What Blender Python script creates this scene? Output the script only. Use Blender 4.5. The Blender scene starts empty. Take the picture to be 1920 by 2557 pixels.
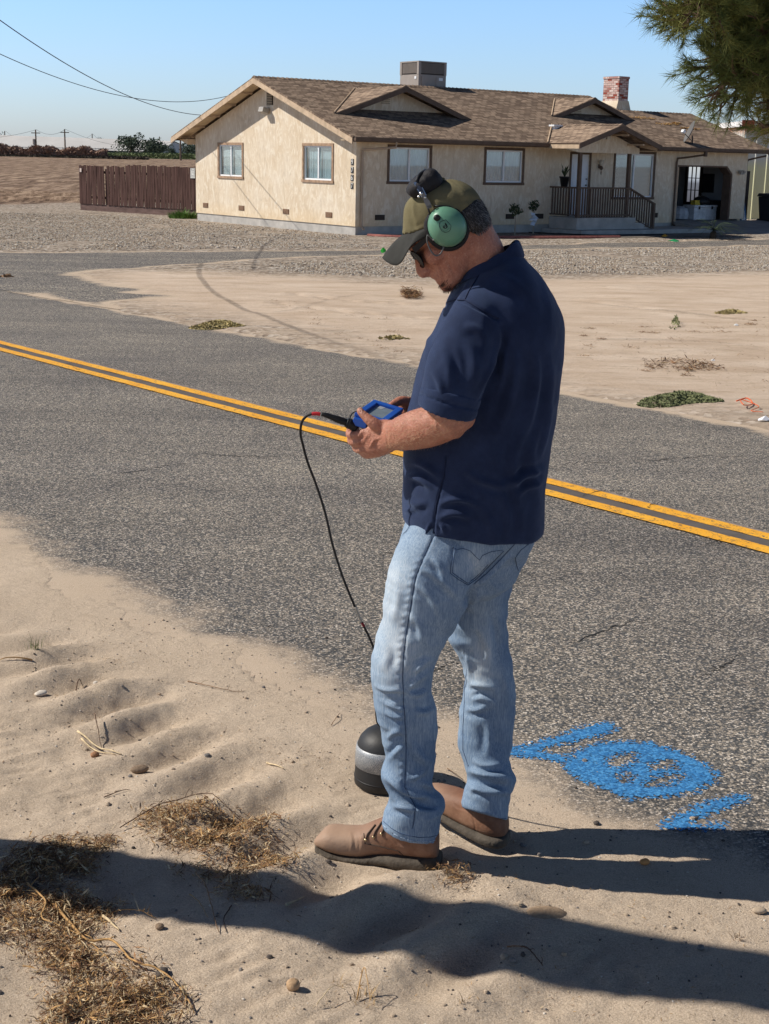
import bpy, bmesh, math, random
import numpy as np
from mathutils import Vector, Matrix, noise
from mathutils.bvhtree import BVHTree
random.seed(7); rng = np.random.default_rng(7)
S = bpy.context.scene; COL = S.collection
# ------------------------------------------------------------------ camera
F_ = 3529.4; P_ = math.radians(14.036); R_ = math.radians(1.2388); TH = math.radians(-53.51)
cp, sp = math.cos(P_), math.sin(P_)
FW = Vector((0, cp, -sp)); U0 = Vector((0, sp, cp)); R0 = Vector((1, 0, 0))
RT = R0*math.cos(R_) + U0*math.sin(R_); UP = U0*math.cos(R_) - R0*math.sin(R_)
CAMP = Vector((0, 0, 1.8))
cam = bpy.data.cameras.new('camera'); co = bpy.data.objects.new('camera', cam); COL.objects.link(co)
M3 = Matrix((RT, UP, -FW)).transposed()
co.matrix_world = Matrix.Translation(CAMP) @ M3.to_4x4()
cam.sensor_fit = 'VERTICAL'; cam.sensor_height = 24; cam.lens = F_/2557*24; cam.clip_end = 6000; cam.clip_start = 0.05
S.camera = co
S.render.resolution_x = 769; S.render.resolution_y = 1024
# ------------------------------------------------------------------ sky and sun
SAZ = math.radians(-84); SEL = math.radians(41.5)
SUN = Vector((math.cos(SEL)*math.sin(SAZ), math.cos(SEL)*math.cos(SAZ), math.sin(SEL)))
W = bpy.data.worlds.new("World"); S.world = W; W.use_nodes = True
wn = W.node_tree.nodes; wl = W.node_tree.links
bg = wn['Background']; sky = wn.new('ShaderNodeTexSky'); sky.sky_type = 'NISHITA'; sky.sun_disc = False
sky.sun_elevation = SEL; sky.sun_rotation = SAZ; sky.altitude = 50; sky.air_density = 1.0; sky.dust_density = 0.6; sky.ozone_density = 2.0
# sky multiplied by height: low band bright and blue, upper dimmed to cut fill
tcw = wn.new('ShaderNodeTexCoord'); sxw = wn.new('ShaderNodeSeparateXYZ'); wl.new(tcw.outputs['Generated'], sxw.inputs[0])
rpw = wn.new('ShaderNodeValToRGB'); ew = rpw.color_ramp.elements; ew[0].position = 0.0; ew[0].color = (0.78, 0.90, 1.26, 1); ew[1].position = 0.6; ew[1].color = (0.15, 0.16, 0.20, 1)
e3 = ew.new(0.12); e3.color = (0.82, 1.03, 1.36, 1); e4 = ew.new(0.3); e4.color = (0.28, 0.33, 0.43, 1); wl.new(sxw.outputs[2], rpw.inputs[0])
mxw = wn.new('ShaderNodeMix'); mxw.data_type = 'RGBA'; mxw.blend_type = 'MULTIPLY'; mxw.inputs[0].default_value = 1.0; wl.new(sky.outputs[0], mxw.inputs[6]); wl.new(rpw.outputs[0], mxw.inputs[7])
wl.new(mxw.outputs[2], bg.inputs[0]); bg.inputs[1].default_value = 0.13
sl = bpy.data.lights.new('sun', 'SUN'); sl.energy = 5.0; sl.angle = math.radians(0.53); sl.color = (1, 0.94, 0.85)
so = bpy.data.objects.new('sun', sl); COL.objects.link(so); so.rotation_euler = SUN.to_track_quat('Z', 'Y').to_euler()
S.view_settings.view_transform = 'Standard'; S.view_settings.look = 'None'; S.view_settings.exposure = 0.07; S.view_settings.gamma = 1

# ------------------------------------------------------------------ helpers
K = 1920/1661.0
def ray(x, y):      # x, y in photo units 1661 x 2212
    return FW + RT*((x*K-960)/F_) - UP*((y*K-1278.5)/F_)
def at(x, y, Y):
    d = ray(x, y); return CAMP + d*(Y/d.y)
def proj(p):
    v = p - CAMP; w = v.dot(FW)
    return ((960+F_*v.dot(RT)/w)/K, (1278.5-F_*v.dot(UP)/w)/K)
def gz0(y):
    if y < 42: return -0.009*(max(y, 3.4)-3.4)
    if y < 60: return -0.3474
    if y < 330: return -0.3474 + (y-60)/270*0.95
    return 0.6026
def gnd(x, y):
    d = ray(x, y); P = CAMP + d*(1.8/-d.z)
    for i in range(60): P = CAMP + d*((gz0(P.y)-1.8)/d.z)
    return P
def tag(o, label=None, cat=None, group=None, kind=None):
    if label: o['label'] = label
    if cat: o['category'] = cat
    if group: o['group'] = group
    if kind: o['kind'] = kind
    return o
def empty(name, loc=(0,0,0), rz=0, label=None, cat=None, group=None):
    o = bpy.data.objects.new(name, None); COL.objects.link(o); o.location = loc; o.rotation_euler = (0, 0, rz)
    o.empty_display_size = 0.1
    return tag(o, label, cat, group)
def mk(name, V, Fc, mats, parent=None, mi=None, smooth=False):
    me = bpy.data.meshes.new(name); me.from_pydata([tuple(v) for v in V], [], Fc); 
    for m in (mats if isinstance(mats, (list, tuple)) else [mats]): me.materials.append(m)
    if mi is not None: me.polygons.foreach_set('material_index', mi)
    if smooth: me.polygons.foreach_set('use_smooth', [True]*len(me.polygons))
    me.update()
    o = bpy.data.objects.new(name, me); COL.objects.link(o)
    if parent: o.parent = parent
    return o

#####

-- WHAT IS BEING ASKED --
Quote every line word for word and keep the images out of the copy.

-- ANSWER TO THIS EXERCISE --
What Blender Python script creates this scene? Output the script only. Use Blender 4.5. The Blender scene starts empty. Take the picture to be 1920 by 2557 pixels.
import bpy, bmesh, math, random
import numpy as np
from mathutils import Vector, Matrix, noise
from mathutils.bvhtree import BVHTree
random.seed(7); rng = np.random.default_rng(7)
S = bpy.context.scene; COL = S.collection
# ------------------------------------------------------------------ camera
F_ = 3529.4; P_ = math.radians(14.036); R_ = math.radians(1.2388); TH = math.radians(-53.51)
cp, sp = math.cos(P_), math.sin(P_)
FW = Vector((0, cp, -sp)); U0 = Vector((0, sp, cp)); R0 = Vector((1, 0, 0))
RT = R0*math.cos(R_) + U0*math.sin(R_); UP = U0*math.cos(R_) - R0*math.sin(R_)
CAMP = Vector((0, 0, 1.8))
cam = bpy.data.cameras.new('camera'); co = bpy.data.objects.new('camera', cam); COL.objects.link(co)
M3 = Matrix((RT, UP, -FW)).transposed()
co.matrix_world = Matrix.Translation(CAMP) @ M3.to_4x4()
cam.sensor_fit = 'VERTICAL'; cam.sensor_height = 24; cam.lens = F_/2557*24; cam.clip_end = 6000; cam.clip_start = 0.05
S.camera = co
S.render.resolution_x = 769; S.render.resolution_y = 1024
# ------------------------------------------------------------------ sky and sun
SAZ = math.radians(-84); SEL = math.radians(41.5)
SUN = Vector((math.cos(SEL)*math.sin(SAZ), math.cos(SEL)*math.cos(SAZ), math.sin(SEL)))
W = bpy.data.worlds.new("World"); S.world = W; W.use_nodes = True
wn = W.node_tree.nodes; wl = W.node_tree.links
bg = wn['Background']; sky = wn.new('ShaderNodeTexSky'); sky.sky_type = 'NISHITA'; sky.sun_disc = False
sky.sun_elevation = SEL; sky.sun_rotation = SAZ; sky.altitude = 50; sky.air_density = 1.0; sky.dust_density = 0.6; sky.ozone_density = 2.0
# sky multiplied by height: low band bright and blue, upper dimmed to cut fill
tcw = wn.new('ShaderNodeTexCoord'); sxw = wn.new('ShaderNodeSeparateXYZ'); wl.new(tcw.outputs['Generated'], sxw.inputs[0])
rpw = wn.new('ShaderNodeValToRGB'); ew = rpw.color_ramp.elements; ew[0].position = 0.0; ew[0].color = (0.78, 0.90, 1.26, 1); ew[1].position = 0.6; ew[1].color = (0.15, 0.16, 0.20, 1)
e3 = ew.new(0.12); e3.color = (0.82, 1.03, 1.36, 1); e4 = ew.new(0.3); e4.color = (0.28, 0.33, 0.43, 1); wl.new(sxw.outputs[2], rpw.inputs[0])
mxw = wn.new('ShaderNodeMix'); mxw.data_type = 'RGBA'; mxw.blend_type = 'MULTIPLY'; mxw.inputs[0].default_value = 1.0; wl.new(sky.outputs[0], mxw.inputs[6]); wl.new(rpw.outputs[0], mxw.inputs[7])
wl.new(mxw.outputs[2], bg.inputs[0]); bg.inputs[1].default_value = 0.13
sl = bpy.data.lights.new('sun', 'SUN'); sl.energy = 5.0; sl.angle = math.radians(0.53); sl.color = (1, 0.94, 0.85)
so = bpy.data.objects.new('sun', sl); COL.objects.link(so); so.rotation_euler = SUN.to_track_quat('Z', 'Y').to_euler()
S.view_settings.view_transform = 'Standard'; S.view_settings.look = 'None'; S.view_settings.exposure = 0.07; S.view_settings.gamma = 1

# ------------------------------------------------------------------ helpers
K = 1920/1661.0
def ray(x, y):      # x, y in photo units 1661 x 2212
    return FW + RT*((x*K-960)/F_) - UP*((y*K-1278.5)/F_)
def at(x, y, Y):
    d = ray(x, y); return CAMP + d*(Y/d.y)
def proj(p):
    v = p - CAMP; w = v.dot(FW)
    return ((960+F_*v.dot(RT)/w)/K, (1278.5-F_*v.dot(UP)/w)/K)
def gz0(y):
    if y < 42: return -0.009*(max(y, 3.4)-3.4)
    if y < 60: return -0.3474
    if y < 330: return -0.3474 + (y-60)/270*0.95
    return 0.6026
def gnd(x, y):
    d = ray(x, y); P = CAMP + d*(1.8/-d.z)
    for i in range(60): P = CAMP + d*((gz0(P.y)-1.8)/d.z)
    return P
def tag(o, label=None, cat=None, group=None, kind=None):
    if label: o['label'] = label
    if cat: o['category'] = cat
    if group: o['group'] = group
    if kind: o['kind'] = kind
    return o
def empty(name, loc=(0,0,0), rz=0, label=None, cat=None, group=None):
    o = bpy.data.objects.new(name, None); COL.objects.link(o); o.location = loc; o.rotation_euler = (0, 0, rz)
    o.empty_display_size = 0.1
    return tag(o, label, cat, group)
def mk(name, V, Fc, mats, parent=None, mi=None, smooth=False):
    me = bpy.data.meshes.new(name); me.from_pydata([tuple(v) for v in V], [], Fc); 
    for m in (mats if isinstance(mats, (list, tuple)) else [mats]): me.materials.append(m)
    if mi is not None: me.polygons.foreach_set('material_index', mi)
    if smooth: me.polygons.foreach_set('use_smooth', [True]*len(me.polygons))
    me.update()
    o = bpy.data.objects.new(name, me); COL.objects.link(o)
    if parent: o.parent = parent
    return o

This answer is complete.